The influence is obvious. Yet while the Cubists created fragmented images of ordinary objects based on simplified pictorial spaces and ever-shifting points of view, Guerrero's paintings seem to revolve largely around the concept of forced transformation. He accomplishes this by adding distinctive graphic elements that lend a new layer of meaning to an otherwise familiar aesthetic.

To take one example, “La Silueta que Construye” depicts a feminine figure with a white arm and a yellow arm entwined. Her body descends to an amorphous dress stamped with a blue registered trademark symbol. Serial numbers line the bottom of the painting. Dotted arrows point toward the outline of a rectangular box, implying that if you merely follow a few simple, yet impossibly vague, instructions a woman can be transformed into a box.

Another painting, “Zona de Control,” shows a shape composed of cubistic polygons melding into a glowing white arm and another vaguely feminine figure. A blue dot and serial number ornament the bottom left corner of the painting. In the foreground, a tilted bright red rectangle is cut off by the top edge of the frame.

“La Luz que se Recorta” is composed of two frames.
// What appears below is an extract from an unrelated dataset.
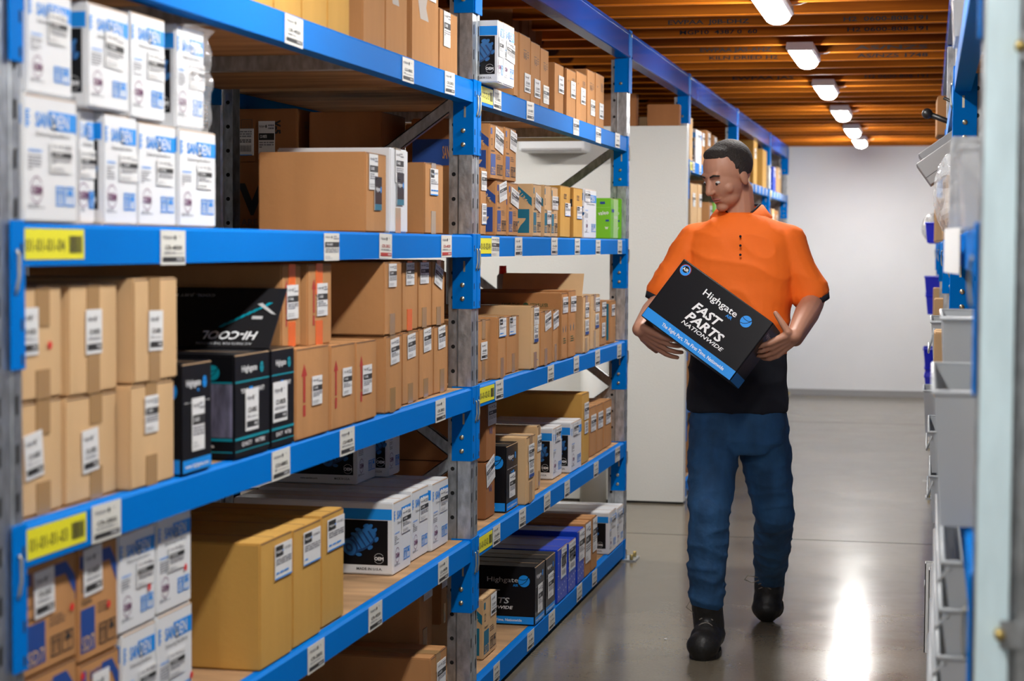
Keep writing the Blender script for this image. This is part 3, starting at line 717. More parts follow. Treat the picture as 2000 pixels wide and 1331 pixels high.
# far bays: shelves, and the mezzanine beam that runs over everything
for b in range(3, len(FR2) - 1):
    Y0, Y1 = FR2[b], FR2[b + 1]
    for L, z in ZL.items():
        bo = beam(rack, XF, Y0, Y1, z, 1); deck(rack, BACK + .026, XF - .026, Y0 + .05, Y1 - .05, z)
        if L in 'AB':
            n = max(3, int((Y1 - Y0) / .32))
            for i in range(n):
                y = Y0 + .1 + (Y1 - Y0 - .2) * (i + .3) / n; stick(bo, 'bin', 'X', (0, y, -.064), .10, .06, 0, 'price_label')
            bay_label(bo, .0004, Y0 + .06, Y0 + .20, -.056, -.008, '01-01-0%d-05' % (b + 1))
tb = thing('mezzanine_beam', 'glossy dark blue steel beam under the ceiling joists, running over the racking to the back wall', 'beam', (0, 0, 0))
q = MB()
T0, T1 = 2.305, ZT - .002
ends = [-1.0] + FR2[:] 
for a, b in zip(ends, ends[1:]):
    q = MB()
    prof = [(0, T0), (.006, T0 + .002), (.006, T0 + .010), (0, T0 + .014), (0, T1 - .010), (.006, T1 - .008), (.006, T1), (-.055, T1), (-.055, T1 - .004), (-.004, T1 - .004), (-.004, T0 + .004), (-.055, T0 + .004), (-.055, T0)]
    q.prism([(XF + .004 + x, z) for x, z in prof][::-1], a + .03, b - .03, 'rack_blue_gloss', 'y'); q.build('beam_section', tb)
for y in FR2:
    q = MB(); q.rbox((XF + .001, y - .045, 2.15), (XF + .006, y + .045, T1 + .012), 'rack_blue', .002)
    q.box((XF - .06, y - .051, 2.15), (XF + .001, y - .047, T0 - .001), 'rack_blue'); q.tube([(XF - .03, y - .051, 2.19), (XF - .03, y - .056, 2.19)], .007, 'zinc', 8)
    q.tube([(XF + .006, y, T1 - .012), (XF + .012, y, T1 - .012)], .009, 'zinc', 8); q.build('splice_bracket', tb)

# ================================================================ boxes of the first bay
rnd = random.Random(11)
def ship(u=.5, v=.3, w=.075, h=.10, rot=0, kind='ship', face='X'): return (kind, face, u, v, w, h, rot)
# top shelf
for i, (a, b) in enumerate(((430, 482), (482, 533), (534, 588.5), (589, 639), (640, 683.5))):
    bx('gold_bare', a, b, 0, 'A', ['golden tan carton cut off by the upper edge', 'golden tan carton left of the top beam label', 'golden tan carton above the largest beam label', 'golden tan carton with the corner of a label over its front', 'golden tan carton just before the brown gap'][i] + ', near bay top shelf',
       zt=2.245, inset=.03, stickers=[ship(.5, .72)] if i > 2 else ())
bx('kraft_bare', 709, 752.5, 0, 'A', 'plain brown carton beside the dark gap, top shelf of the near bay', zt=2.25, inset=.02, d=.5)
bx('glue', 753, 796, 0, 'A', 'brown carton with a grey glue scar, top shelf, left of the other scarred one', zt=2.25, inset=.02, d=.5, stickers=[ship(.4, .8)])
bx('glue', 804, 857, 0, 'A', 'brown carton with a grey glue scar and two labels at its top', zt=2.235, inset=.02, d=.5, stickers=[ship(.28, .72), ship(.86 - .25, .66)])
bx('kraft_bare', 858, 894, 14, 'A', 'brown carton with one label, against the middle upright on the top shelf', inset=.02, d=.5, stickers=[ship(.2, .60)])
# second shelf: white cartons in two layers
row = {}
sd = lambda u=.46, v=.40: [('ship', 'X', u, v, .075, .048)]
row[1] = bx('sanden', 34, 151, 178, 'B', 'white carton with blue band standing furthest forward, nearest the first upright', inset=.0, d=.30, stickers=sd())
row[2] = bx('sanden', 153, 186, 210, 'B', 'narrowly showing white carton set back behind its bigger neighbour', inset=.05, d=.30, stickers=sd(.2))
row[3] = bx('sanden', 191, 268, 217, 'B', 'white carton with blue band in the lower row, third from the first upright', inset=.035, d=.30, stickers=sd())
row[4] = bx('sanden', 269, 344, 236, 'B', 'white carton with blue band in the lower row, next to the end carton', inset=.035, d=.30, stickers=sd())
row[5] = bx('sanden', 346, 422, 249, 'B', 'white carton with blue band at the open end of the lower row', inset=.03, d=.30, stickers=sd())
u1 = bx('sanden', 51, 141, -30, row[1], 'white carton atop the forward one, nearest the first upright', inset=.01, d=.28, stickers=[('ship', 'X', .45, .5, .065, .05)])
u2 = bx('sanden', 171, 252, 2, row[3], 'white upper carton with a tan bordered label, its black side showing', inset=-.01, d=.30, stickers=[('ship', 'X', .38, .42, .075, .060, -.04)])
u2['z0'] = row[1]['z1']
u3 = bx('sanden', 254, 323, 20, row[4], 'white upper carton between its black-sided neighbours', inset=-.005, d=.30, stickers=sd())
u4 = bx('sanden', 343, 399, 45, row[5], 'crushed white carton wrapped in clear film, last of the upper row', inset=.01, d=.30, stickers=sd())
wr = bpy.data.meshes.new('film'); vs, fs = [], []; rr = random.Random(4)
for a in range(13):
    for b_ in range(13):
        vs.append((.0035 + rr.uniform(0, .010) + .012 * math.sin(b_ * .9) ** 2, (a / 12 - .5) * (u4['Y1'] - u4['Y0'] - .01), (b_ / 12) * (u4['z1'] - u4['z0'])))
fs = [[a * 13 + b_, a * 13 + b_ + 1, (a + 1) * 13 + b_ + 1, (a + 1) * 13 + b_] for a in range(12) for b_ in range(12)]
wr.from_pydata(vs, [], fs); mf = bpy.data.materials.new('film'); mf.use_nodes = True; bb = mf.node_tree.nodes['Principled BSDF']
bb.inputs['Base Color'].default_value = (.9, .9, .9, 1); bb.inputs['Roughness'].default_value = .06; bb.inputs['Alpha'].default_value = .22; bb.inputs['Specular IOR Level'].default_value = 1
wr.materials.append(mf); MATS['film'] = mf
wr.polygons.foreach_set('use_smooth', [True] * len(fs)); fo = put('clear_film', wr, u4['o'], (.15, 0, 0))
# big carton, white carton and small carton
bx('kraft_bare', 714.5, 755, 296, 'B', 'big plain brown carton lying lengthwise on the second shelf of the near bay', inset=.03, d=.285, stickers=[('ship', 'X', .12, .66, .075, .09), ('dark', 'X', .38, .28, .06, .085)])
bx('white', 757, 797, 287, 'B', 'white carton behind the big brown one, with a dark sticker', inset=.02, d=.31, stickers=[('ship', 'X', .25, .66, .075, .085), ('dark', 'X', .32, .33, .065, .085)], tape='tape_clear')
bx('kraft', 830, 866, 317, 'B', 'small brown taped carton next to the middle upright, second shelf', inset=.03, d=.16, tape='tape_clear', stickers=[('parts', 'X', .25, .55, .085, .075)])
# middle shelf
m1 = bx('tan', 36, 122, 791, 'C', 'lower brown carton nearest the first upright, middle shelf', inset=.03, d=.34, stickers=[ship(.12, .32, .062, .072, .1, 'big')])
m2 = bx('tan', 127, 229, 781, 'C', 'lower brown carton in the middle of the three stacked pairs', yb=990, d=.34, stickers=[ship(.30, .26, .062, .072, .05, 'big')])
m3 = bx('tan', 248, 341, 757, 'C', 'lower brown carton beside the narrow black one, middle shelf', yb=962, d=.36, stickers=[ship(.30, .52, .058, .066, 0)])
bx('tan', 32, 121, 561, m1, 'upper brown carton with a red dot, nearest the first upright', d=.34, stickers=[ship(.02, .40, .062, .075, 0, 'big'), ('red', 'X', .70, .47, 0, 0)])
bx('tan', 133, 229, 556, m2, 'upper brown carton in the middle of the three stacked pairs', d=.34, stickers=[ship(.32, .36, .062, .075, 0, 'big')])
bx('tan', 261, 347, 545, m3, 'upper brown carton with bulging top beside the black open box', d=.40, stickers=[ship(.30, .30, .062, .072, -.02, 'big')])
bx('highgate', 347, 414, 713, 'C', 'narrow black carton with blue foot, beside the brown stacks', yb=934, d=.30, stickers=[('ship', 'X', .30, .20, .062, .10)])
bx('hicool', 457, 527, 694, 'C', 'black carton with a machine picture on its side, near bay', yb=908, d=.36, stickers=[('big', 'X', .28, .25, .075, .085)])
h3 = bx('hicool', 528.5, 575.5, 683, 'C', 'open black carton with raised lid on the middle shelf', yb=888, d=.36, stickers=[('big', 'X', .05, .26, .09, .085)])
hf = MB(); hd = .18
M = Matrix.Translation((0, -(h3['Y1'] - h3['Y0']) / 2 + .004, h3['z1'] - h3['z0'] + .002)) @ Matrix.Rotation(-.75, 4, 'X')
hf.add([M @ Vector(p) for p in ((-.17, 0, 0), (.175, 0, 0), (.175, 0, .17), (-.17, 0, .17), (-.17, .003, 0), (.175, .003, 0), (.175, .003, .17), (-.17, .003, .17))],
       [(0, 1, 2, 3), (7, 6, 5, 4), (0, 4, 5, 1), (1, 5, 6, 2), (2, 6, 7, 3), (3, 7, 4, 0)], 'black_glossy')
f = Face(hf, M @ Vector((.175, -.0004, .17)), -Vector((1, 0, 0)), -(M.to_3x3() @ Vector((0, 0, 1))), M.to_3x3() @ Vector((0, -1, 0)), .345, .17)
f.text('HI-COOL', .10, .74, .13, 'white_ink', 2, width=.36, shear=.25, bold=.02); f.text('A/C PARTS FOR THE NATION', .12, .92, .035, 'silver_ink', 2, width=.36); f.text('COOL. JUST BETTER.', .46, .12, .04, 'silver_ink', 2, width=.40)
for k in range(8): f.poly([(.06 + .035 * k, .25 + .05 * k), (.09 + .035 * k, .25 + .05 * k), (.125 + .035 * k, .32 + .05 * k), (.10 + .035 * k, .32 + .05 * k)], 'aqua_ink', 1)
f.poly([(.02, .45), (.05, .44), (.16, .28), (.13, .26)], 'silver_ink', 2); f.rect(.10, .48, .17, .53, 'silver_ink', 2)
hf.build('lid_flap', h3['o'])
arr = []
arr.append(bx('arrow', 578, 643, 683, 'C', 'lower carton with a red arrow, right after the black boxes', yb=867, d=.36, stickers=[ship(.45, .35, .07, .065)]))
arr.append(bx('arrow', 646, 694, 676, 'C', 'lower carton with the clearest red arrow, in the middle of the arrow boxes', yb=846, d=.36, stickers=[ship(.45, .38, .07, .065)]))
arr.append(bx('arrow', 695.5, 736, 669, 'C', 'lower carton with a red arrow, furthest along of the arrow boxes', yb=832, d=.36, stickers=[ship(.28, .34, .075, .07)]))
lo = []
for i, (a, b, yt, yb) in enumerate(((753, 785, 658, 809), (786, 818, 650, 792), (818.7, 846.5, 643, 780), (847.3, 875, 638.5, 771))):
    lo.append(bx('kraft', a, b, yt, 'C', ['lower', 'lower', 'lower', 'lower'][i] + ' brown taped carton ' + ['beside the arrow boxes, middle shelf', 'one place on from the arrow boxes, with a tape strip', 'two places before the middle upright, middle shelf row', 'hard against the middle upright, middle shelf'][i],
                 yb=yb, d=.36 if i else .40, stickers=[ship(.28, .62 + .05 * (i > 1), .08, .065, .06)]))
ztop = 1.405
def up(st, a, b, on, desc, **k):
    return bx(st, a, b, 0, on, desc, zt=ztop, **k)
up('arrow', 534, 588, arr[0], 'upper carton with orange tape behind the raised black lid', d=.60, tape='tape_orange', inset=.03, stickers=[ship(.22, .34, .075, .075)])
up('arrow', 601, 648, arr[1], 'upper carton with orange tape, next to the long brown one', d=.60, tape='tape_orange', inset=.02, stickers=[ship(.35, .36, .075, .075)])
up('kraft', 751, 785, lo[0], 'long upper brown carton whose side catches a slanting shadow', d=.60, stickers=[ship(.2, .70, .07, .06)])
up('kraft', 785.6, 816, lo[1], 'upper brown taped carton just past the long shadowed one', d=.36, tape='tape_orange', stickers=[ship(.2, .70, .08, .06)])
up('kraft', 816.6, 843, lo[2], 'upper brown taped carton, next but one to the middle upright', d=.36, stickers=[ship(.1, .70, .09, .06)])
up('kraft', 843.6, 869, lo[3], 'upper brown taped carton against the middle upright', d=.36, stickers=[ship(.12, .72, .09, .06, -.25)])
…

The large one to the right portrays a female form with a series of tabs along her edge so she can be easily pasted together. A light blue dotted line points to a second panel with a pair of scissors and an illustration of hands pulling apart a zipper-like object.

Many of these paintings include the same motifs: the cubist feminine forms, the serial numbers, the strange instructions for cutting and folding the figure into boxes of different shapes and sizes. In Guerrero's aesthetic world, women always seem to be on the verge of being packaged, repackaged or otherwise manipulated. These and other paintings in the show suggest to me a feminine eroticism suppressed by an authoritarian power. They are all intriguing, accomplished and appealing, but also somehow oppressive. Many of Guerrero's paintings seem to suggest that the feminine half of humanity has lost its freedom to the forces of commodification and industry.

There are several more subtle variations on this theme. In “Vigilantes Nocturnos,” three twisted female forms sit in a row. The bottom halves of each figure depict curving, organic, feminine hips and legs. The top halves sprout into shapes reminiscent of pre-Columbian ceramics, as if these women were in the process of spontaneously transforming from living, breathing organisms into crafted objects for display.

This young artist from Puebla, Mexico, has definitely developed an impressive visual vocabulary. Beyond the dark social vision, Guerrero has created paintings of enormous beauty. His paintings may be disturbing, but they're also highly original and attractive.

There's still another week left to catch the show. I highly recommend that you make time in your busy schedule to do so.